An order striking down the section for being inconsistent with Section 36 (1) and (2) of the 1999 Constitution.
Lastly, an order of perpetual injunction restraining the Federal Government, its ministries, agencies or subsidiaries and joint venture partners in the oil and gas industry from applying Section 257(2)&(3) of the PIA in the calculation of the Host Communities Development Trust Fund established under Section 240 (2) of the PIA.
In a judgment delivered on June 27, 2020, Justice Taiwo held: “The right of the plaintiffs to challenge any act under section 257(2) and (3) has not been extinguished. The Act has not taken away the rights of the plaintiffs to approach the court if it thinks that the decision to deduct any percentage from what is due to the host community has not been well thought out.
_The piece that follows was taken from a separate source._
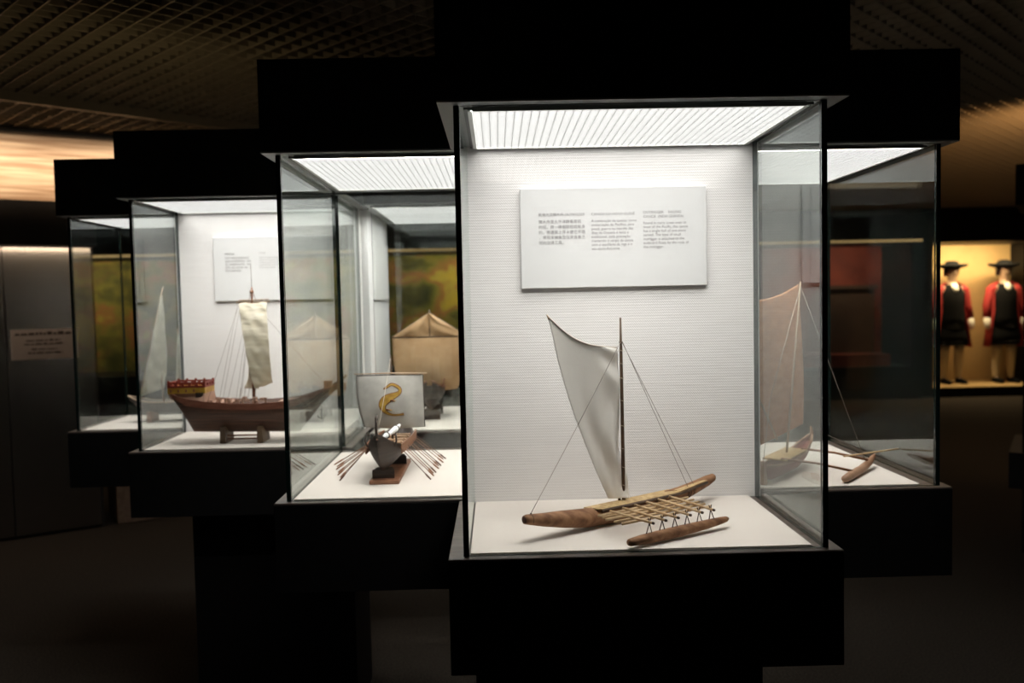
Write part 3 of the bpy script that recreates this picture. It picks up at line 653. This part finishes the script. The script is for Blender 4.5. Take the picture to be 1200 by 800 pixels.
# ------------------------------------------------------------------ orange-sailed outrigger, right case
def orange_canoe():
    t = thing('outrigger_canoe', (.87, .66, DK), 'outrigger model with an orange-tan sail and dull red hull, right case', 'model boat', 'model boats in the cases')
    o = (0, 0, DK); d = Vector((.628, .778, 0)); nrm = Vector((-d.y, d.x, 0)); O = Vector((.85, .67, 0))
    P = lambda s, n, z: O+d*s+nrm*n+Vector((0, 0, z))
    place = lambda s, w, z: P(s, w, z)
    st = [(-.172, .016, .050, .012), (-.12, .004, .044, .022), (-.02, .0015, .042, .027), (.08, .004, .050, .023), (.15, .022, .068, .014), (.186, .050, .080, .004)]
    h = plank_hull(MB(o), st, place, .012).obj('hull', 'red_hull', t)
    wl = MB(o)
    for sg in (-1, 1): wl.tube([place(s, sg*hb, zr) for s, zk, zr, hb in st], .004, 6)
    wl.obj('gunwale', 'pale_log', h)
    MB(o).tube([P(-.166, 0, .002), P(-.172, 0, .03), P(-.176, 0, .062)], [.010, .009, .006], 8).obj('prow_board', 'pale_log', h)
    MB(o).tube([P(.178, 0, .06), P(.196, 0, .088), P(.186, 0, .104)], [.006, .005, .003], 6).obj('stern_ornament', 'pale_log', h)
    pf = MB(o); pf.add([P(-.10, -.035, .052), P(.06, -.035, .056), P(.06, .03, .056), P(-.10, .03, .052), P(-.10, -.035, .056), P(.06, -.035, .060), P(.06, .03, .060), P(-.10, .03, .056)], [(0,3,2,1),(4,5,6,7),(0,1,5,4),(1,2,6,5),(2,3,7,6),(3,0,4,7)])
    pf.obj('platform', 'bamboo', t)
    f0, f1 = Vector((.946, .528, .0115)), Vector((1.118, .738, .0125)); fd = (f1-f0).normalized(); fn = Vector((-fd.y, fd.x, 0)); r_ = []
    for s, r in ((0, .004), (.006, .009), (.05, .0112), (.14, .0112), (.22, .0095), (.26, .006), (.272, .002)):
        c = f0+fd*s+Vector((0, 0, .02*max(0, (s-.15)/.12)**2)); r_.append([c+fn*(r*math.cos(2*PI*k/12))+Vector((0, 0, r*math.sin(2*PI*k/12))) for k in range(12)])
    MB(o).loft(r_).obj('float', 'pale_log', t)
    for a, b in ((P(-.10, -.02, .058), f0+fd*.065+Vector((0, 0, .010))), (P(.05, -.02, .062), f0+fd*.205+Vector((0, 0, .016)))):
        MB(o).tube([a, a.lerp(b, .5)+Vector((0, 0, .004)), b], [.0034, .003, .0036], 8).obj('boom', 'oar', t)
    MB(o).tube([f0+fd*.11+Vector((-.02, .04, .034)), f0+fd*.26+Vector((.06, -.02, .040))], .0022, 6).obj('paddle', 'rod', t)
    MB(o).tube([P(-.005, 0, .058), P(.05, 0, .28), P(.107, 0, .518)], [.0035, .003, .0018], 8).obj('mast', 'spar', t)
    MB(o).tube([P(-.225, 0, .250), P(-.15, -.0, .178), P(-.075, 0, .104)], .003, 6).obj('steering_pole', 'spar', t)
    solid(cloth(MB(o), [P(-.16, .01, .100), P(-.21, .012, .22), P(-.232, .012, .34), P(-.245, .01, .470)], [P(.150, .01, .115), P(.163, .012, .20), P(.158, .012, .30), P(.107, .006, .511)], 24, 40,
        lambda u, v: (.0, -.02*math.sin(PI*u)*math.sin(PI*v), -.012*v**6*math.sin(PI*u))).obj('sail', 'orange_sail', t), .001)
    rp = lambda a, b, m='pale_twine': MB(o).tube([a, b], .0008, 5).obj('stay', m, t)
    rp(P(.107, 0, .505), P(-.176, -.02, .218)); rp(P(.107, 0, .505), f0+fd*.18+Vector((0, 0, .02)), 'grey_twine'); rp(P(.19, 0, .100), f0+fd*.22+Vector((0, 0, .03)), 'grey_twine')
    rp(P(-.176, -.02, .218), P(-.17, 0, .06))
orange_canoe()

# ------------------------------------------------------------------ the hall
MB().box((-9, -7, -.05), (14, 12.6, 0)).obj('floor', 'carpet')
struct(bpy.data.objects['floor'])
# egg-crate ceiling, set diagonally to the cases
CZ = 2.65
gr = MB(); pitch = .085; R = 11.5
cx, cy = 1.5, 4.5
for k in range(-int(R/pitch), int(R/pitch)+1):
    q = k*pitch; hl = math.sqrt(max(R*R-q*q, 0))
    if hl < .2: continue
    for (ux, uy), hgt, z0 in (((.7071, .7071), .030, CZ+.004), ((-.7071, .7071), .038, CZ)):
        c = Vector((cx-uy*q, cy+ux*q, z0)); u = Vector((ux, uy, 0)); n = Vector((-uy, ux, 0))
        gr.obox(c-u*hl-n*.0025, u*2*hl, n*.005, (0, 0, hgt))
struct(gr.obj('ceiling', 'grid'))
struct(MB().box((-9, -7, CZ+.30), (14, 12.6, CZ+.35)).obj('ceiling_slab', 'void'))
u = Vector((.7415, .671, 0)); n = Vector((-u.y, u.x, 0))
struct(MB().obox(Vector((-2.54, 3.03, CZ-.045))-u*3-n*.02, u*9, n*.045, (0, 0, .05)).obj('trim_1', 'grid'))
# lift wall on the left: steel doors, dark fascia, lit wood band above
wu = Vector((.848, .530, 0)); wn = Vector((.530, -.848, 0)); W0 = Vector((-3.148, 3.858, 0))     # wn faces the room
WL0, WL1 = -2.2, .62
def lw(name, m, s0, s1, z0, z1, d0, d1, parent=None):
    return MB().obox(W0+wu*s0+wn*d0+Vector((0, 0, z0)), wu*(s1-s0), wn*(d1-d0), (0, 0, z1-z0)).obj(name, m, parent)
struct(lw('wall_left', 'hall_wall', WL0, WL1, 0, CZ, -.25, -.06))
dr = struct(lw('door_1', 'steel', WL0+.05, .087, .02, 1.895, -.058, -.02))
dr2 = struct(lw('door_2', 'steel', .093, .60, .02, 1.895, -.058, -.02))
struct(lw('trim_2', 'hall_wall', WL0, WL1, 1.90, 2.18, -.058, .14))
struct(lw('trim_3', 'wood_band', WL0, WL1+.4, 2.182, CZ-.005, -.058, -.02))
struct(lw('trim_4', 'black', WL0, WL1+.4, CZ-.034, CZ-.006, -.015, .06))
sg = lw('paper_notice', 'paper', .115, .505, 1.165, 1.362, -.0195, -.0165)
tag(sg, 'pale paper notice stuck on the dim steel lift door', 'notice')
wr = MB()
for z, a, b, h_ in ((1.325, .14, .47, .022), (1.285, .20, .40, .012), (1.262, .19, .42, .012), (1.228, .23, .38, .010), (1.203, .21, .41, .012)):
    s_ = a
    while s_ < b:
        w_ = random.uniform(.012, .05); e_ = min(s_+w_, b)
        wr.obox(W0+wu*s_+wn*-.0164+Vector((0, 0, z)), wu*(e_-s_), wn*.0006, (0, 0, h_*random.uniform(.5, 1))); s_ = e_+.008
wr.obj('lettering', 'brown_case', sg)
bl = MB(); bl.obox(W0+wu*.70+wn*-.02, wu*.50, -wn*.45, (0, 0, .60)); b_ = bl.obj('low_plinth', 'brown_block'); bevel(b_, .01)
tag(b_, 'low brown plinth on the carpet beyond the lift wall', 'plinth')
# hall walls
struct(MB().box((-9, 11.2, 0), (14, 11.4, CZ)).obj('wall_back', 'hall_wall'))
struct(MB().box((11.5, -7, 0), (11.7, 11.2, CZ)).obj('wall_right', 'hall_wall'))
struct(MB().box((-8.9, 4, 0), (-8.7, 11.2, CZ)).obj('wall_far_left', 'hall_wall'))

def showcase(x0, x1, z0, z1, label, back_mat, frame='black', strip=True):
    t = thing('wall_showcase', ((x0+x1)/2, 10.8, 0), label, 'showcase', 'lit showcases along the far wall')
    y0, y1 = 10.2, 11.19
    MB().box((x0-.15, y0, 0), (x1+.15, y1, z0)).obj('plinth', frame, t)
    MB().box((x0-.15, y0, z1), (x1+.15, y1, 2.64)).obj('fascia', frame, t)
    for a, b in ((x0-.15, x0), (x1, x1+.15)): MB().box((a, y0, z0), (b, y1, z1)).obj('side_panel', frame, t)
    MB().box((x0, y1-.06, z0), (x1, y1-.005, z1)).obj('back_panel', back_mat, t)
    if strip: MB().box((x0-.14, y0-.03, z1+.005), (x1+.14, y0-.001, z1+.035)).obj('light_strip', 'strip', t)
    return t
showcase(-7.2, -4.2, .55, 2.18, 'dim far showcase with a foliage painting, seen through the leftmost case', 'mural')
showcase(-1.55, 3.4, .55, 2.18, 'far showcase with a yellow-green foliage painting, seen behind the tan-sailed ship', 'mural')
struct(MB().box((-2.30, 10.1, 0), (-1.72, 10.9, 2.12)).obj('trim_5', 'cream_wall'))
t = showcase(3.75, 5.85, .45, 2.18, 'dim far showcase with a dark red back, seen through the right case', 'dark_red')
MB().box((4.3, 10.3, .4505), (5.6, 10.9, .62)).obj('display_step', 'dark_red', t)
cb = MB(); cb.box((4.9, 10.7, .6205), (5.55, 11.0, 1.55)); cb.box((4.86, 10.66, 1.55), (5.59, 11.04, 1.6)); cb.obj('dark_cabinet', 'brown_case', t)
t = showcase(6.15, 7.80, .13, 2.17, 'amber-lit far showcase with two red-coated mannequins', 'niche_wall', strip=False)
MB().box((6.151, 10.205, .1303), (7.799, 11.12, .140)).obj('display_floor', 'niche_wall', t)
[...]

The provisions of Section 257(2) and (3) are very clear and unambiguous.
“While I agree with the submissions of the learned counsel for the plaintiffs that sections 307 and 308 of the PIA deal with suits against regulatory agencies created via sections 4 and 29 of the PIA, it is my humble view that section 257(2)(3) being sought to be struck down has not taken away the constitutional rights of the plaintiffs or any host communities from seeking redress from the court. I so hold.
“The section of the PIA is within the legislative powers of the 2nd defendant to make laws for the peace, order and good government of the Federation or any part thereof as stead in the constitution.
“The PAI is to bring sanity into the operation of the oil sector and not only to develop the host communities but to ensure that there is a conducive atmosphere for all stakeholders in the oil industry to operate.
“I, therefore, see no inconsistency in Section 257 (2) and (3) of the PIA and section 36(1) and (2) of the Constitution of the Federal Republic of Nigeria.
“The suit ought to be dismissed. Same is accordingly dismissed. This is the judgement of the court.”